* [COLLECTED MATERIAL]:
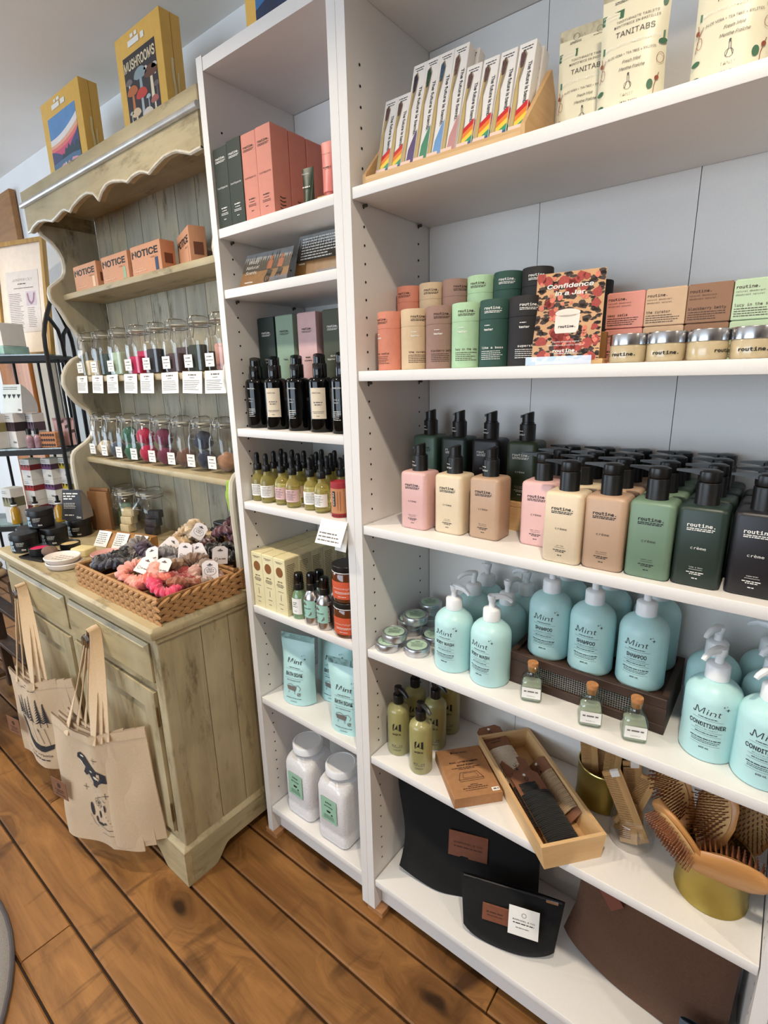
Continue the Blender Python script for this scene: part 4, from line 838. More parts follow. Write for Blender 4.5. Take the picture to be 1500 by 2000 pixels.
def tie_card(label, lx, ly, lz, rx, ry, rzz, cm_, wound=(0.0, 0.108), w=0.058, L=0.165):
    """card lies in local XY, length along +Y; wound cord block on its near part"""
    Mx = Matrix.Translation((0.857, -0.033, S5)) @ rotz(A) @ TR(lx, ly, lz, rx, ry, rzz)
    t = thing('hair_tie_card', label, 'hair ties', (0, 0, 0), 0, 'hair tie cards in the pine tray'); t.matrix_world = Mx
    pl = [(-w/2, 0), (w/2, 0), (w/2, wound[1]), (w/2, L-0.010), (w/2-0.010, L), (-w/2+0.010, L), (-w/2, L-0.010)]
    part('kraft_card', G().prism(pl, 0.0, 0.0012, 'z'), KRAFTD, t)
    g = G(); n = 32; step = (wound[1]-wound[0])/n
    for i in range(n):
        y = wound[0]+step*(i+0.5); R_ = step*0.60; hw = w/2-0.004
        ring = []
        pts = [(-hw, 0.0, -0.003), (-hw-0.003, 0, 0.003), (-hw*0.7, 0, 0.0085), (0, 0, 0.0098), (hw*0.7, 0, 0.0085), (hw+0.003, 0, 0.003), (hw, 0, -0.003)]
        sk = 0.0006*math.sin(i*1.7)
        g.tube([(px, y+sk*(px/hw), pz) for px, _, pz in pts], R_, 5)
    stuff(part('wound_cord', g, cm_, t))
    rows = [('o', 0, L-0.020, 0.004, 0.0045, 0.0012), ('t', 'PLASTIC FREE', 0, L-0.043, 0.0055, {'f': 'sans', 'b': 0.02, 'w': 0.034}), ('t', 'HAIR TIES', 0, L-0.050, 0.0055, {'f': 'sans', 'b': 0.02, 'w': 0.025}), ('p', [(-0.003, L-0.034), (0.003, L-0.034), (0, L-0.026)])]
    part('lettering', cm(('tieink', L), lambda: ink(rows)), INK_K, t, (0, 0, 0.0012), (-PI/2, 0, 0))
    part('hang_hole', G().lathe([(0.0032, 0.0013), (0.0032, 0.0016)], 14, TR(0, L-0.009, 0)), PAPER, t)
    return t
CORD_K = M('black_cord', (14, 14, 15), 0.8, sheen=0.2); CORD_W = M('ivory_cord', (212, 198, 178), 0.85, var=0.06, scale=300); CORD_T = M('tan_cord', (172, 146, 114), 0.85, var=0.08, scale=300)
tie_card('black hair ties wound on a kraft card, front of the pine tray', 0.050, 0.018, 0.026, 0.10, 0.0, 0.03, CORD_K, (0.0, 0.108), 0.062)
tie_card('kraft hair tie card half covered by the black ones', 0.044, 0.060, 0.022, 0.10, 0.0, 0.02, CORD_K, (0.0, 0.095), 0.060, 0.170)
tie_card('ivory hair ties on a kraft card at the far end of the tray', 0.036, 0.175, 0.022, 0.16, -0.05, 0.05, CORD_W, (0.0, 0.090), 0.060, 0.160)
tie_card('tan hair ties on a kraft card leaning on the right tray wall', 0.096, 0.062, 0.020, 0.06, -0.80, -0.04, CORD_T, (0.015, 0.115), 0.050, 0.160)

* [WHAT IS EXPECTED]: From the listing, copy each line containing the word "part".

* [RESULT]:
Continue the Blender Python script for this scene: part 4, from line 838. More parts follow. Write for Blender 4.5. Take the picture to be 1500 by 2000 pixels.
    """card lies in local XY, length along +Y; wound cord block on its near part"""
    part('kraft_card', G().prism(pl, 0.0, 0.0012, 'z'), KRAFTD, t)
    stuff(part('wound_cord', g, cm_, t))
    part('lettering', cm(('tieink', L), lambda: ink(rows)), INK_K, t, (0, 0, 0.0012), (-PI/2, 0, 0))
    part('hang_hole', G().lathe([(0.0032, 0.0013), (0.0032, 0.0016)], 14, TR(0, L-0.009, 0)), PAPER, t)